In 1977 President Jimmy Carter established a Cabinet-level Department of Energy and proposed a comprehensive energy program. As passed by Congress in 1978, the program included measures to discourage energy consumption, particularly of natural gas and petroleum, and provided incentives for alternative energy sources. An Energy Security Act, to develop synthetic fuels, was passed in 1980.

Government, industry, and private citizens all took steps to conserve energy. To meet new government standards, smaller and more efficient automobiles were produced. There was renewed emphasis on improving the country's mass transportation systems.
Grants, loans, and tax credits were offered for the installation of insulation and other energy-saving devices in homes and commercial properties. Efficiency standards for appliances were adopted. The government mandated minimum and maximum temperatures for non-residential buildings and suggested maintenance of similar temperatures in homes.

Until the energy crisis of the 1970s, people did not realize how much oil comes from sources outside the United States.
Many United States citizens don't want to be dependent on others for energy. They fear such dependence might give foreign nations too much power over the United States.
If the United States can find other sources of energy that will always be available, there will be less worry about using so much foreign oil. This is why the government has supported research to find new ways to get energy from sources such as the wind, the sun, and the ocean.

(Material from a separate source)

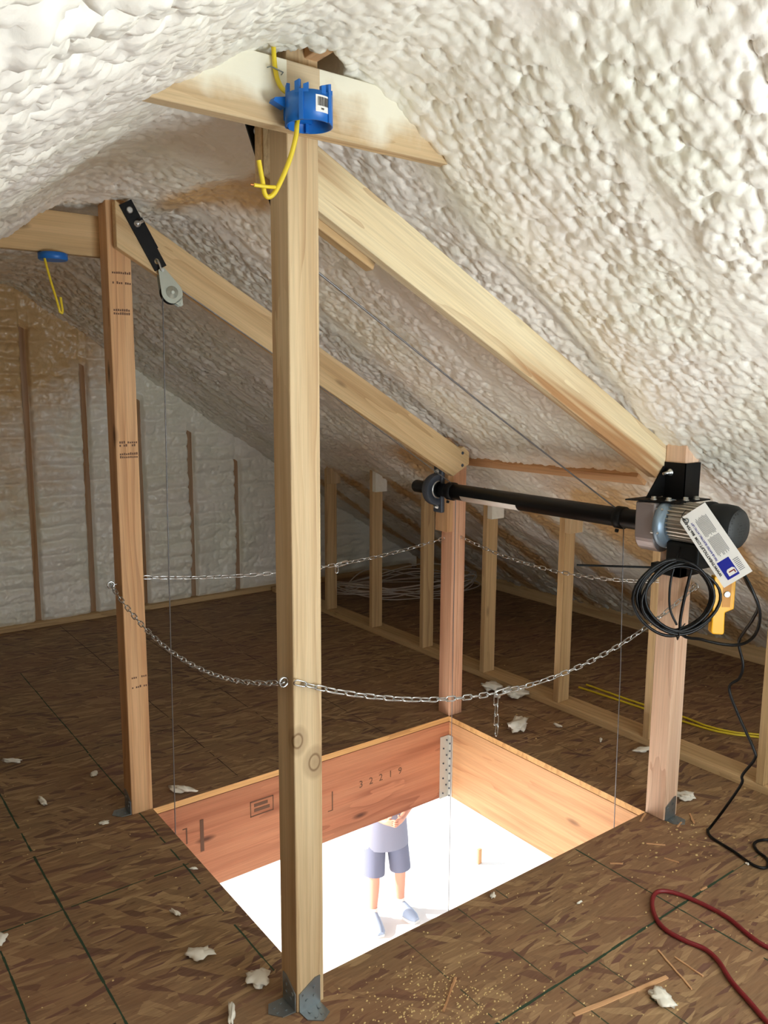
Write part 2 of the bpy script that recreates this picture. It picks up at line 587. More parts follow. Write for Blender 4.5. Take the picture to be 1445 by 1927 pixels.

The energy crisis of the 1970s led to increased emphasis on alternative sources of power. The government supported further development of solar, geothermal, and wind power. Industries and utilities were encouraged, and in certain circumstances required, to use coal as an alternative to natural gas and petroleum. The government encouraged long-range research programs, including the development of economical methods of producing gas and oil from coal and shale. Gasohol a mixture of alcohol produced from grain and gasoline was tried as an alternative fuel for automobiles, and development of a battery-powered automobile continued.

With the election of Ronald Reagan in 1980, the government support for most of these programs was ended. Instead, the government promoted the expansion of nuclear energy and a return to imported petroleum.